A cornerstone unites two points of a wall - giving strength and stability to the wall because of this "plumb" uniting it affords.  Christ does this in his church - uniting what otherwise might just be at odds with each other; giving stability to what might otherwise be continually at the risk of being broken down and easily crumbled.  You don't lay the cornerstone last - you lay it first.  It is the starting point for the building to begin.  Start a wall without a cornerstone and you find you cannot "join" it together with another wall, even though that wall looks similar or has similar building materials as its basis.  The cornerstone is pivotal to the joining together and stability of the whole.  Reject the cornerstone and whatever is built will be of no great worth!  

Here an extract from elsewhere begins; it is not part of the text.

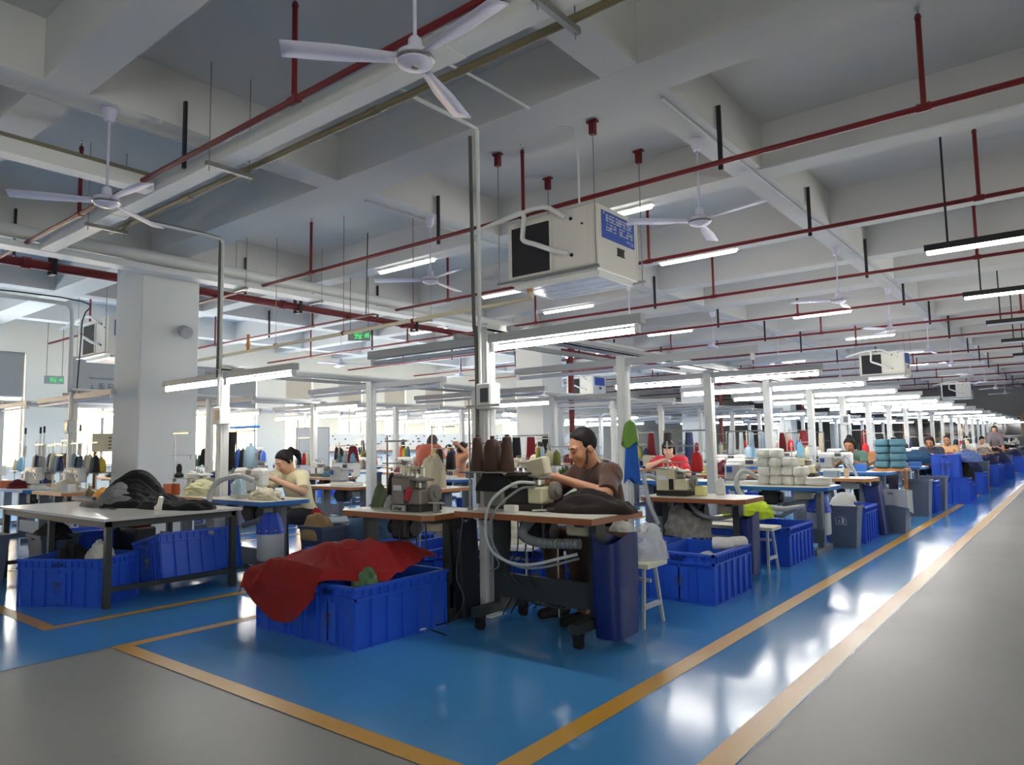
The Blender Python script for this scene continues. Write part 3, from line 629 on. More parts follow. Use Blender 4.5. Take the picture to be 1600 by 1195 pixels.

We find ourselves brought into a new family - given a new "home country". There we find potential to be "built together" - but we have to get beyond focusing so much on the differences in the "stones".  We are called to make a clean break with the old country - the old way of living - in order to embrace the new.  It will never do to just recycle the old in an attempt to make the new - it needs to be left in the "old country" so we can fully adapt and learn to grow within the new!  Just sayin!